= WRITTEN PROBLEM =
Retype only the lines running from the line that contains "Write a Blender" to the line that contains "R = math.radians", inclusive, and leave the pictures behind.

= EXERCISE MATERIALS =
________________

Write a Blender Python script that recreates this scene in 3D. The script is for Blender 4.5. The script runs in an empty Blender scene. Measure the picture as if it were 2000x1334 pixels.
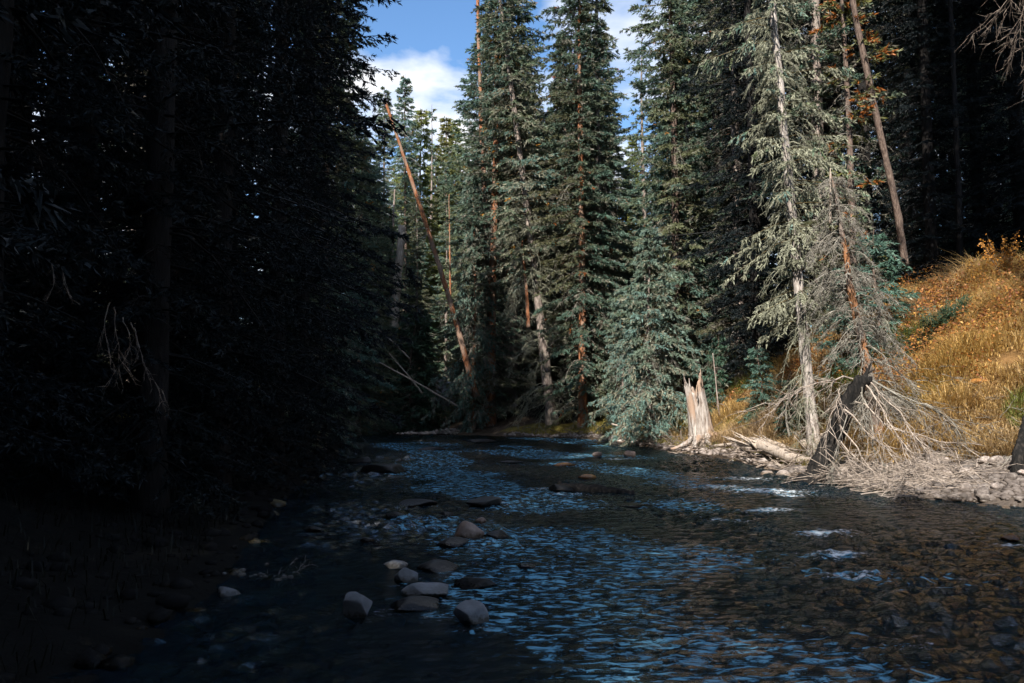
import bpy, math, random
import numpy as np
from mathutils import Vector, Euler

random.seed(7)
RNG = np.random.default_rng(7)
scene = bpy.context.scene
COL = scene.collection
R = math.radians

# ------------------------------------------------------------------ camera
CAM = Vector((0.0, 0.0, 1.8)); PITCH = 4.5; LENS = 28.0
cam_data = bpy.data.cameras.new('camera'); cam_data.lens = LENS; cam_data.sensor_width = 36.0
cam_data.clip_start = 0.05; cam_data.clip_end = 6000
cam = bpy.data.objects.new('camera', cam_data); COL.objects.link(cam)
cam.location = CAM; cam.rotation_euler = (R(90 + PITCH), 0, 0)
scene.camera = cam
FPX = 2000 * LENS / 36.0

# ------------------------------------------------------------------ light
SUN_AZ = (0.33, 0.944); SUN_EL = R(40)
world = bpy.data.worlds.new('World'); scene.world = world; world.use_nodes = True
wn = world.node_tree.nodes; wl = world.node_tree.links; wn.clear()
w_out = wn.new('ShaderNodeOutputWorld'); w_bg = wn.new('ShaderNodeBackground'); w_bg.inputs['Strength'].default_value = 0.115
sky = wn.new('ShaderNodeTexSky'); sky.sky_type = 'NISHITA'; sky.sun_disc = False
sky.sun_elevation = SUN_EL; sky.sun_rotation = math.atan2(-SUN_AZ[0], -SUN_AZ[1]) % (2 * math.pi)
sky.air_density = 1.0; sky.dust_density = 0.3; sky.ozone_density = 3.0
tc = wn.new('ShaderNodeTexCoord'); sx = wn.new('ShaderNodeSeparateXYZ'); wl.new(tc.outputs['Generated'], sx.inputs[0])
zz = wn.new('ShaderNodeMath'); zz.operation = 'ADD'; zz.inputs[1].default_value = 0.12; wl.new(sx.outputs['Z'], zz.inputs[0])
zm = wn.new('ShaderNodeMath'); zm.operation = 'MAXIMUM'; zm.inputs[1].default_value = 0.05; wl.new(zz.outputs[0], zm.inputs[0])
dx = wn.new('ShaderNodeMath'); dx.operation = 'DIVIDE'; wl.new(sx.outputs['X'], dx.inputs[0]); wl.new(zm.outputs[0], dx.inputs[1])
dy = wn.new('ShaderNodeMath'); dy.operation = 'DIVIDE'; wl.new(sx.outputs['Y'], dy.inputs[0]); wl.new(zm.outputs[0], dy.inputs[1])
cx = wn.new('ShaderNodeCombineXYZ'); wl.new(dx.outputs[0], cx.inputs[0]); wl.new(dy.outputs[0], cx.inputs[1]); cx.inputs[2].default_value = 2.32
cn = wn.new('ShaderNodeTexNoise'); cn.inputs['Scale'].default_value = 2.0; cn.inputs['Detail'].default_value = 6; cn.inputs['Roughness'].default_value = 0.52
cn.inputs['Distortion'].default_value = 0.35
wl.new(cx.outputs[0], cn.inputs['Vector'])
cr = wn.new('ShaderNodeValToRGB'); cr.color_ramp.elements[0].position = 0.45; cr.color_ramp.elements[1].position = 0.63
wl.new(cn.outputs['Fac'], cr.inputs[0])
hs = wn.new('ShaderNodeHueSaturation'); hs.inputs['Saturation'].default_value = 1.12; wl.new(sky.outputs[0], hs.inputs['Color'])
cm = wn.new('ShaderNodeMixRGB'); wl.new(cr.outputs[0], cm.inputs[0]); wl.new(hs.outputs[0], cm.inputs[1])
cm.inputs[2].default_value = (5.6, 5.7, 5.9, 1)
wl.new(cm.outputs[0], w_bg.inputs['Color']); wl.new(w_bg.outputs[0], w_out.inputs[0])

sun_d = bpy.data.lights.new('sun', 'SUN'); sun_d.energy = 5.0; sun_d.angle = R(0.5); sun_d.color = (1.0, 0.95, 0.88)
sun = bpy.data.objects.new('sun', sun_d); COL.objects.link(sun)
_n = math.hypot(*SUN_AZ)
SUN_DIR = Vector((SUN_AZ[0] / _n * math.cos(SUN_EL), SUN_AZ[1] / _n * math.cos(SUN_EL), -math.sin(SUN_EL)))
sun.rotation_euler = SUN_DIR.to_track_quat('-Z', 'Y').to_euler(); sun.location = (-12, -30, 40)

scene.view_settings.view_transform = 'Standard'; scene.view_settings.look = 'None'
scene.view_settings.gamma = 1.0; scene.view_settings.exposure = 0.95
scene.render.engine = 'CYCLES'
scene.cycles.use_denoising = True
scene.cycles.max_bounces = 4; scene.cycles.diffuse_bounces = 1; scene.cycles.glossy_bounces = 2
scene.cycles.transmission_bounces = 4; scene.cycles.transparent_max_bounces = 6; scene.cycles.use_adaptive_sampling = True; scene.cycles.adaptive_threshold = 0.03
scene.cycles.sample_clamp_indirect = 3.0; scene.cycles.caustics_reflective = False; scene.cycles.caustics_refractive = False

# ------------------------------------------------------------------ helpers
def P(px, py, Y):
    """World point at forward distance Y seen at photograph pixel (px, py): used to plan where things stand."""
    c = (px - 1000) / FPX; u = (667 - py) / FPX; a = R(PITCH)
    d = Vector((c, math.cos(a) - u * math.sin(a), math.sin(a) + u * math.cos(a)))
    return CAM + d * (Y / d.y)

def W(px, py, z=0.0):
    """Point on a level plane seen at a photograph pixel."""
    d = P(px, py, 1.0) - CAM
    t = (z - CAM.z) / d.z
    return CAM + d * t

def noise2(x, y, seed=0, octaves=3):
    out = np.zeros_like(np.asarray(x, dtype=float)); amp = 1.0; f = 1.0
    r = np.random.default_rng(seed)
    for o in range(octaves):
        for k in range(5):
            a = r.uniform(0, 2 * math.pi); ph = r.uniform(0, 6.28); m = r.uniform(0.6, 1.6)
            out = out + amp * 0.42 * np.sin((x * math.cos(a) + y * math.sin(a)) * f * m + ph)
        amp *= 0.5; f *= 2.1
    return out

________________

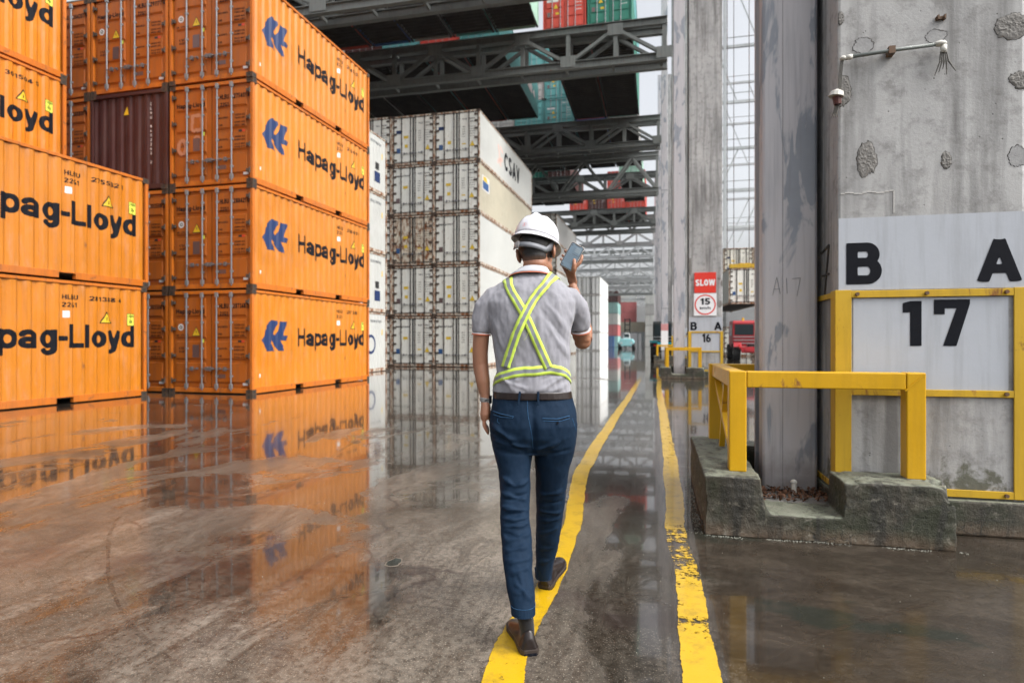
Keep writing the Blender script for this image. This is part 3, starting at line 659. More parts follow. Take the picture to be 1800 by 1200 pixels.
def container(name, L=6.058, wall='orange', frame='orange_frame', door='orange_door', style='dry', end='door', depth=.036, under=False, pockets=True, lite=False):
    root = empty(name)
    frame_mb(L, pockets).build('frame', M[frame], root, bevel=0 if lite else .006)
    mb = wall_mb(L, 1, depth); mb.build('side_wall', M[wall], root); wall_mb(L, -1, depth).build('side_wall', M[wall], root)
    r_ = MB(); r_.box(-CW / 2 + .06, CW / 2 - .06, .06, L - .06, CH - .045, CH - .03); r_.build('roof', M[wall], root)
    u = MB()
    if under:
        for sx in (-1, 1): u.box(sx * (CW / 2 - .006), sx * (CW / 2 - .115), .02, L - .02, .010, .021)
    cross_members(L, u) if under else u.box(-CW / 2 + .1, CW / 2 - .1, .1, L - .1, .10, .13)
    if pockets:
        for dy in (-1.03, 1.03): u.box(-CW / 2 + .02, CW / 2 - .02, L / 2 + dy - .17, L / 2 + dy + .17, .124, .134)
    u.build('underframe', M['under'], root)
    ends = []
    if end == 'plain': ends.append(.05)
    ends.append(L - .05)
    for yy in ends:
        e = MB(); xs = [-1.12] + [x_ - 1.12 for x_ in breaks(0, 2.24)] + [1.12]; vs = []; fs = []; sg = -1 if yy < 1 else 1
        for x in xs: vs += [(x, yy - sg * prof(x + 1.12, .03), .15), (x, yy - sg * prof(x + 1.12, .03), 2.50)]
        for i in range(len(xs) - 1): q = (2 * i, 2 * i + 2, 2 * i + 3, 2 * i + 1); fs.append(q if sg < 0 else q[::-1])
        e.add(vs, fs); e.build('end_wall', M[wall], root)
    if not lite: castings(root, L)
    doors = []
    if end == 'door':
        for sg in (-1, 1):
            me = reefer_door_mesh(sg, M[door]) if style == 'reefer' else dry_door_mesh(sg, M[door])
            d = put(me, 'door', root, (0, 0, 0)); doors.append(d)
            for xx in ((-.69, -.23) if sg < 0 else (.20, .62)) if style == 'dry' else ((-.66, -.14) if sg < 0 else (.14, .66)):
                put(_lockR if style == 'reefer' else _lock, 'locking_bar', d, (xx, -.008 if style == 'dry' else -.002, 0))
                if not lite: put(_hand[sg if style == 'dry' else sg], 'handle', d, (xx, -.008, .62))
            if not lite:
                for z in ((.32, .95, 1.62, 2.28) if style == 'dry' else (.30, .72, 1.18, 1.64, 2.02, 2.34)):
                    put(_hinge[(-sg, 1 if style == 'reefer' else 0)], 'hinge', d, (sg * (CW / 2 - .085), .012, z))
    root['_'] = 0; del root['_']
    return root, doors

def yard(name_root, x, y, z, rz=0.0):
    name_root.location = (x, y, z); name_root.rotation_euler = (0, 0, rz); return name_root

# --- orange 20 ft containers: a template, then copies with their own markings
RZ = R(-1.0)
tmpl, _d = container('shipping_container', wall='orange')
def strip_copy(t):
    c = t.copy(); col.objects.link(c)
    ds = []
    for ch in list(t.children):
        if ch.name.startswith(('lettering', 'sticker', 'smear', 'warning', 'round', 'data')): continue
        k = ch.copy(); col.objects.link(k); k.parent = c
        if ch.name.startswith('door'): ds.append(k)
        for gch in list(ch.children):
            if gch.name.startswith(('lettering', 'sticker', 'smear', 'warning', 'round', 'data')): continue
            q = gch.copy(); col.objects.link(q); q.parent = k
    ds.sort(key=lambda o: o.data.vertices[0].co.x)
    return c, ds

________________

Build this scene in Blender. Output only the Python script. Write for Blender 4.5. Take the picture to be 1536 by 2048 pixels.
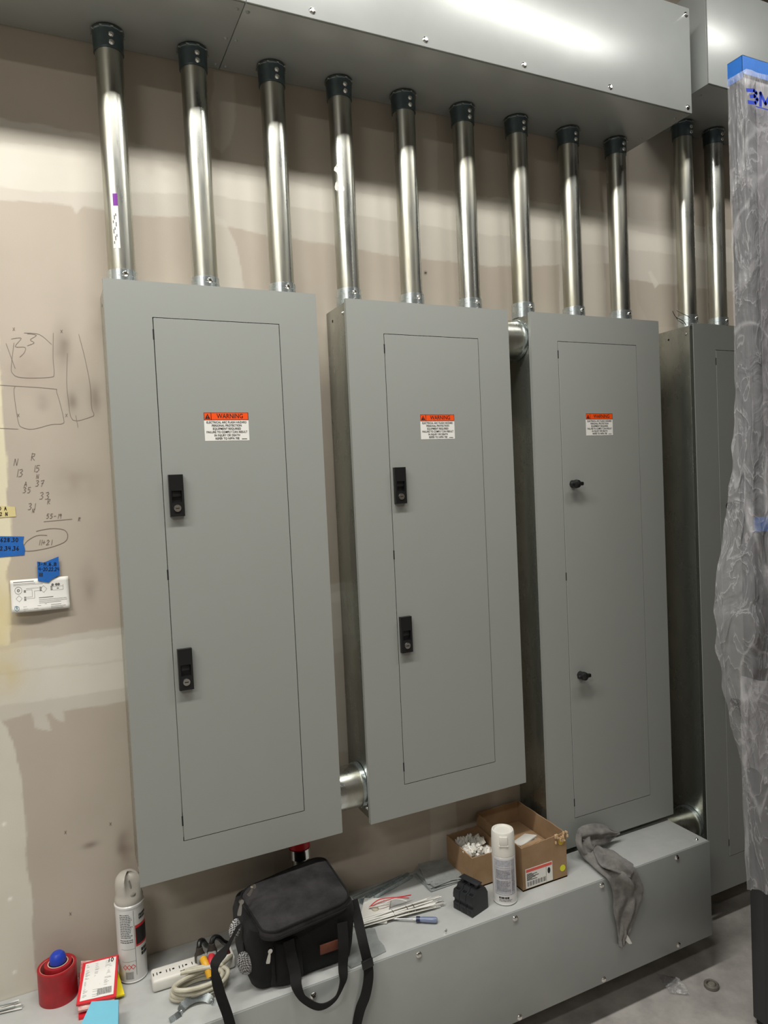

________________

= RESULT OF THE TASK =
Write a Blender Python script that recreates this scene in 3D. The script is for Blender 4.5. The script runs in an empty Blender scene. Measure the picture as if it were 2000x1334 pixels.
import bpy, math, random
import numpy as np
from mathutils import Vector, Euler

random.seed(7)
RNG = np.random.default_rng(7)
scene = bpy.context.scene
COL = scene.collection
R = math.radians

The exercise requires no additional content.